Nahel M., 17, and his friend were stopped by Paris police officers last Tuesday. Nahel was driving a car with Polish plates, which his friend later said they had borrowed to drive around the city. The friend said they were in a bus lane when police stopped them. Nahel was not old enough to have a driver’s license.
According to reports, one officer told Nahel to cut the engine or he’d be shot; then, according to his friend, the officer hit Nahel with the butt of his gun. A second officer shot Nahel, who released his foot from the brake and onto the accelerator. The car hit a barrier. Afraid for his own life, the friend jumped out of the car and ran. Nahel succumbed to his gunshot wound.
A couple of obvious questions come to mind. Where did Nahel and his friend get the car they were driving? Was it really borrowed, or was it stolen?
The bigger question, though, is why the officer decided to shoot Nahel rather than issue a ticket or arrest him. Many people in and around Paris believe that Nahel’s race (he was Algerian) played a key role.
Following the release of video of the incident, Paris erupted into violent protests. During the heaviest day of rioting, roughly 1,300 people were arrested. A 24-year-old firefighter died battling a blaze deliberately set in an underground parking garage. More than 700 shops and markets in Paris had been looted or burned.
French President Emmanuel Macron immediately condemned the shooting of Nahel, but he laid a lot of the blame for the riots on social media users who wanted to hijack Nahel’s death as a reason to spark violence. He also faulted video games for creating situations that users sometimes choose to reenact in real life. (Yes, he actually said that.)
A lot of Parisians placed the blame directly on Macron himself as well as on France’s “color-blind approach” to public policy. Nahel was raised by his Algerian mother and lived in a section of Paris that is home to many African immigrants.
According to the Harvard International Review, “Rather than explicitly directing policy initiatives at specific minorities and racial groups, French policymakers focus their attention and efforts on geographic areas. The concentrated nature of low-income residents in particular neighborhoods enables the policymakers to address concrete economic needs without referring to race or ethnicity.
“Those who would like to change the ‘color-blind’ approach to policy note that, although there is a vast quantity of anti-discrimination laws in place within France, the lack of concrete racial data inhibits tangible change for communities of color. The absence of racial data makes it difficult to identify problem areas as well as to measure progress or regression since there is no benchmark of comparison.”
While French policy may encourage a color-blind approach, critics argue that the police are not always so color-blind. According to one resident of Nanterre, an area of Paris that is home to a large North African population, “the police are quite violent” with young teenagers. “If they get into trouble, the police can rough them up. So when kids see the police, they run because they are scared.”
A 2017 survey conducted by a French independent human rights organization found that young men of color were 20 times more likely to be stopped by police in France. Immigrants and working-class people are also often targeted by police, according to one French sociologist.

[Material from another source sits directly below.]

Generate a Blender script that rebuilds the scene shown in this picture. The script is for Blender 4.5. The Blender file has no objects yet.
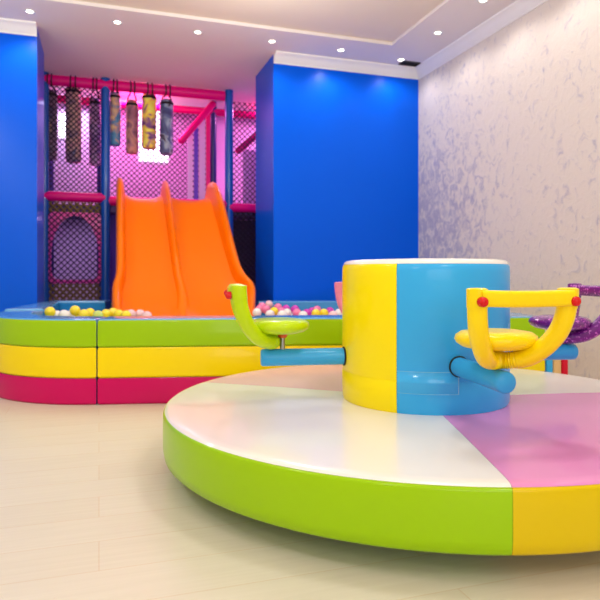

On the other side of this story are allegations that immigrants are responsible for a large portion of violent crime in France. Last year, two Algerian nationals were arrested and charged following the kidnap and rape of a 12-year-old Parisian girl. Didier Lallement, formerly the chief of police in Paris, wrote a book in which he stated that “one out of every two crimes are committed by a foreigner, often in an irregular situation.”
In 2022, France’s Interior Minister, Gérald Darmanin, said, “Forty-eight percent of people arrested for acts of delinquency in Paris, 55 percent in Marseille, and 39 percent in Lyon are foreigners. In France, foreigners represent 7.4 percent of the population. Of course, the foreigner is not by nature a criminal. But we have a problem with foreign delinquency.”
Contrast Darmanin’s assertions with a recent study by France’s Center for International Prospective Research and Data that claims "immigrants are not the cause of an increase in crime rates in host countries."
Will Nahel’s death encourage France to evaluate its policies, get a handle on what’s really going on with crime and force Paris police to review their treatment of immigrants? Before any of that can happen, the protests have to die down.
A couple of days ago, Nahel’s grandmother pleaded on French TV for an end to the violence. His family members say they don’t want riots to overshadow the need for justice for Nahel. By Monday, the streets of Paris were calmer; still, Parisians may be collectively holding their breath to see what happens next. We’ve seen this play out in the United States, and we know that resolutions are hard to come by.
Wonder what the police said happened? Did they think he was using the vehicle as a deadly weapon or did they overreact? It's easy to feel bad about the loss of a young life. It's also easy to sympathesize with the tough job police face. It's hard to feel good about the violence that destoys public buildings, libraries and shops. When does a protest become a riot? When is the government justified in using violence to counter violence? Are there different options?